Cybernetic Parapsychology

Volume Ten of Text-Sound Compositions (FYLKINGEN RECORDS FYLP 1041) is dated 1973. The A side is strongly recommended to those who are intrigued by “cybernetic music” and both the pieces on this side offer us a period view of what artists imagined that computers meant to us in the early 1970s…they are speculative fiction in sound form, musing on contemporary society and what the place of mankind might be in a world dominated by technology.

First, there’s ‘Announcement’ by the Hungarian composer Tamas Ungvary, who more or less settled in Sweden in 1969, gradually being seduced away from his career in conventional classical music (he was a conductor and contrabass player) towards the possibilities afforded by electronic music.
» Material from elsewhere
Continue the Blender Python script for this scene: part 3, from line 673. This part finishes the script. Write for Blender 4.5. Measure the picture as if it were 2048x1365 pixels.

His work here is early computer music, synthesising speech recordings through a program at EMS. He was directly inspired by a news cutting, a printed announcement seeking “ideas” (a reproduction of it appears at the end of this post). He was incensed that the culture had brought us to this low point, that we needed to “advertise” in order to fulfil a basic human capacity for thought. This made him speculate strangely about how, when computers had taken over the world, the machines would start to look to human beings as a source of new ideas. This theme of computer-intelligence is familiar to all readers of science fiction, but Ungvary has a twist on the tale, and is trying to say something larger about the entire culture and its insatiable need for ideas to keep progressing. A bleak prospect. The technology he used may be early and seem clunky now, but computer-generated speech has rarely sounded so disconcerting.
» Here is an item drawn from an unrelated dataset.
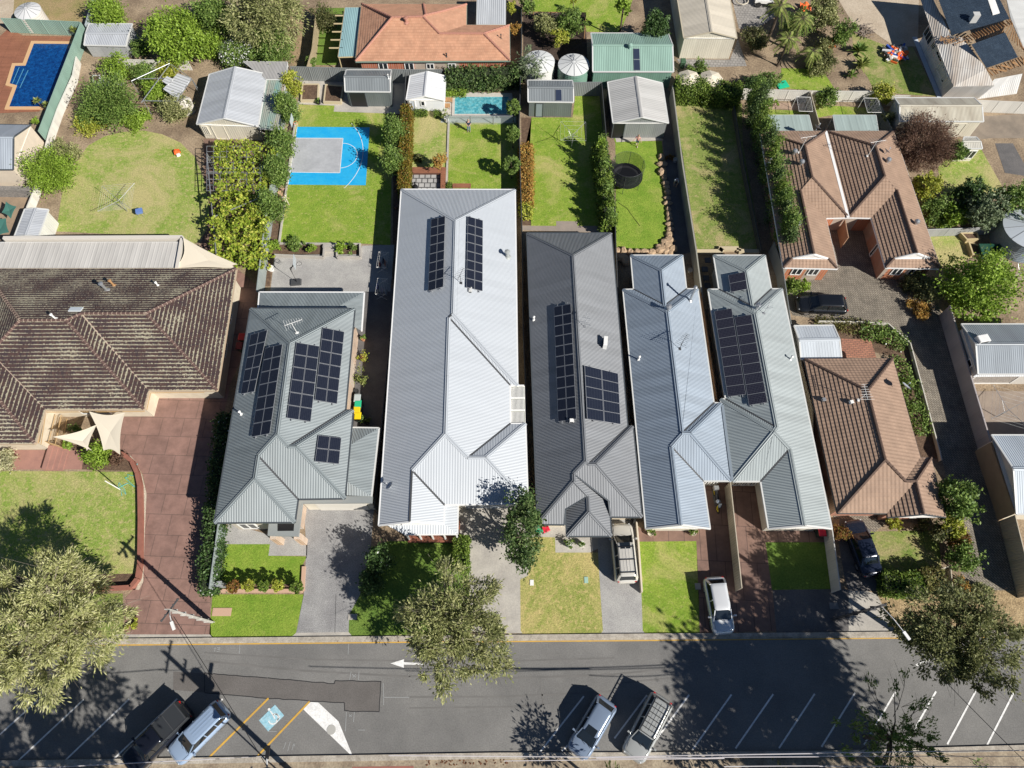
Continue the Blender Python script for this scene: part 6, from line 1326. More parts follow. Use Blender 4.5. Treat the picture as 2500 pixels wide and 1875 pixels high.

Dutch artist Herman Damen surfaces again (he was also on Volume 8), with ‘Psychocybernetic Performance’, another piece which is also “cybernetic” in flavour. The piece is an odd mix of aimless electronic poops and whines interrupted by distorted speaking voices, and if you feel like you’re only hearing one part of a conversation it’s probably because this is the soundtrack component of an elaborate performance piece. The notes for its performance are reproduced here, and one of the requirements is “some nudes are texted and impregnated with a cosmetic liquid”, a grotesquerie illustrated here by the black woman with the word “FEEDBACK” written on her torso. Overall this feels very dated in its theme, a sarcastic and rather laboured attack on fairly obvious targets, but the treatment is still strong and it has a nice radio play vibe.
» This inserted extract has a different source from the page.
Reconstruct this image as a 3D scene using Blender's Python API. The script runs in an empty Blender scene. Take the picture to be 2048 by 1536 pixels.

Lars-Gunnar Bodin is without doubt one of the big Kahunas in Swedish 20th century art music. I see from the notes here that he’s credited, along with Bengt Emil Johnson, with inventing the term “Text-Sound Composition” in the first place, which isn’t to say they were trying to create a restrictive elite, but rather define a very precise description for a practice they considered to be unique. Among Bodin’s accomplishments in his homeland, he was chairman of Fylkingen and studio director of EMS; internationally, a student of Stockhausen, Ligeti, and disciple and fellow-traveller with Cage and David Tudor. No surprise that his ‘Semicolon; Seance IV’ is showcased by being given the entirety of side B, allowing its 18 minute length to unfurl like a grand flag. This full version makes up for its previously truncated release on CD in 1994.

‘Semicolon; Seance IV’ is an electro-acoustic composition really, although voices and spoken word play a major part. Percussion and piano are to the fore, plus some clattering racket I can only allude to as “unseen banging about in a room”, but rendered in a very deliberate and composed way. The voice parts are delivered by the Svisch group, an ad-hoc ensemble featuring many notable Swedes, yapping out their avant-blather in stern manner. For instance the great Åke Hodell, whose 3-CD Verbal Brainwash is an unforgettable diatribe of harshly political text-sound attacks, is part of this team.

I wish I could get under the carapace of this difficult piece, and I suspect that even if I understood the Swedish language I would still be baffled by the utterances and sayings of the Svisch group. The text portions were apparently inspired by parapsychology, an abstruse enough field in the first place which leaves me stranded from the get-go, and the fundamental themes have probably been further mutated by passing through the complex brain filters of the great Bodin and his large cranium. An awareness of Öyvind Fahlström’s “happenings” of the early 1960s also fed into the piece, which may account for the tremendous sense of “moment” going on here. A mysterious, yet compelling series of episodes for us to process.

We’re also witnessing the rise of the EMS Studio in Stockholm as an important cultural force. ‘Semicolon’ was executed in the early 1960s at a time before EMS was as sophisticated as it now is; Bodin is at some pains to express what an achievement it was to realise the piece at all, and is effusive in his praise of Christer Grewin’s technical assistance. No wonder.